Une vision binaire oppose une CEI -Commission électorale indépendante- intègre et un Conseil constitutionnel partisan. Mais quel média français, en dehors de RFI, a relayé que la CEI, est au deux tiers composée de partisans de Ouattarra ? Qui a informé que Youssouf Bakayoko, président de cette même CEI, est «pro-Ouattara» autant que Paul Yao N’Dré, le président du Conseil constitutionnel, est «pro-Gbagbo» ?

Où a-t-on pu lire que les résultats de la CEI proclamant la victoire de Ouattara ont été annoncés à partir de… son QG de campagne ? Quelle crédibilité donnerions-nous à une élection présidentielle française si ses résultats étaient délivrés du siège de l’UMP, rue de La Boétie ?

La réalité est pourtant simple : la plus haute institution de Côte d’Ivoire a décidé, au vu de différents éléments, d’annuler les résultats dans certains départements, comme cela se passe régulièrement en France, à Perpignan, à Corbeil-Essonnes, peut-être bientôt dans la région Ile-de-France. Rien ne nous permet de juger de la réalité ou non de ces fraudes, et de contester une décision qui a été prise en toute légalité.

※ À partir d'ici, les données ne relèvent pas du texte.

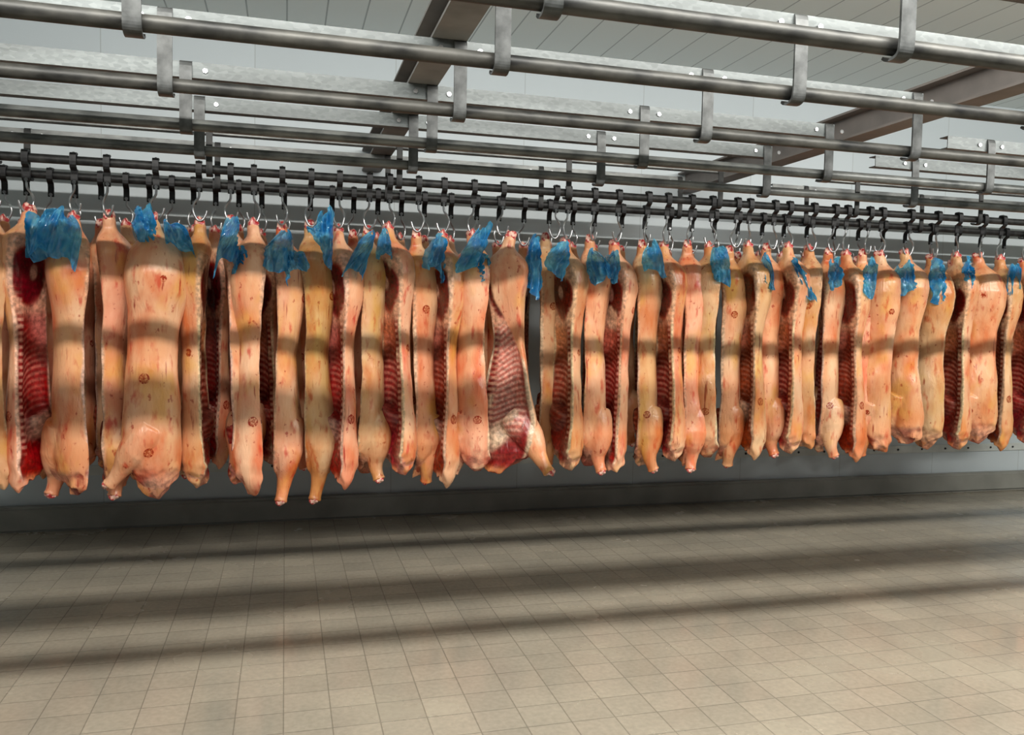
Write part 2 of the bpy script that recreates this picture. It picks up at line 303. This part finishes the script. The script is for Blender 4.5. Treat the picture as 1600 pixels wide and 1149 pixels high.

Bien entendu, cette décision pose une question politique inévitable : en annulant en bloc les résultats de départements qui votent habituellement à plus de 80% pour le RDR de Ouattara, le Conseil constitutionnel a permis à Gbagbo de repasser en tête.

Or, fraude ou pas fraude, il est politiquement anormal (mais constitutionnellement valable) que certains départements n’aient pas pu exprimer leur vote. Laurent Gbagbo sait bien que sa défaite est trop large pour être imputée à de seules fraudes. Il s’oppose donc à l’idée de faire revoter ces départements.

Ne pas s’ingérer dans les affaires d’un Etat souverain

Pourtant, cette issue est la seule qui semble à même d’apaiser la Côte d’Ivoire. C’est sur ce point que pourraient jouer Ouattara et la communauté internationale. Il faut accepter le jeu institutionnel qui a invalidé certains résultats tout en déposant des recours pour faire revoter les habitants de Bouaké, Korhogo, Boundiali, Dabakala, Ferke, Katiola, Beoumi et Sakassou.

Il n’est pas normal que le vote de ces Ivoiriens ne soit pas pris en compte dans le résultat final. Quoi qu’on en dise, Laurent Gbagbo est un légaliste. Il respecte l’Etat de droit. Il est le seul président ivoirien à avoir accepté de perdre une élection -législative- en 2001 ouvrant une courte période de cohabitation avant l’irruption de la rébellion.

En tentant de s’imposer contre le droit, en revendiquant le soutien de la communauté internationale et de la France comme une source de légitimité, en nommant l’ex-chef de la rébellion, Guillaume Soro, Premier ministre, Alassane Ouattara joue un jeu très dangereux. Il donne raison rétrospectivement aux théories nationalistes de Gbagbo, il se présente comme le candidat de l’étranger qui veut s’imposer contre le cadre légal de son pays et il corrobore la théorie de ses accointances avec la rébellion. Laurent Gbagbo a beau jeu de dire maintenant aux Ivoiriens «Je vous l’avais bien dit».

Ni la France, ni l’ONU n’ont à s’ingérer dans les affaires d’un Etat souverain qui respecte le droit. Personne n’est intervenu de l’étranger pour demander la démission de Georges Bush en 2000, ou pour commenter le financement de la campagne de Balladur en 1995, voire même la nomination au ministère de l’Intégration d’un individu condamné pour injure raciale. On fait confiance à nos systèmes de régulation interne pour gérer les difficultés.

Le droit n’a pas été violé en Côte d’Ivoire. On peut commenter et critiquer une décision juridique sans menacer les institutions. On peut avoir un discours politique offensif sans contester le cadre constitutionnel. Mais ne nous permettons pas de parler de coup d’Etat quand les gendarmes français qui avaient tirés des balles meurtrières sur la foule en 2004 sont actuellement déployés dans les rues d’Abidjan.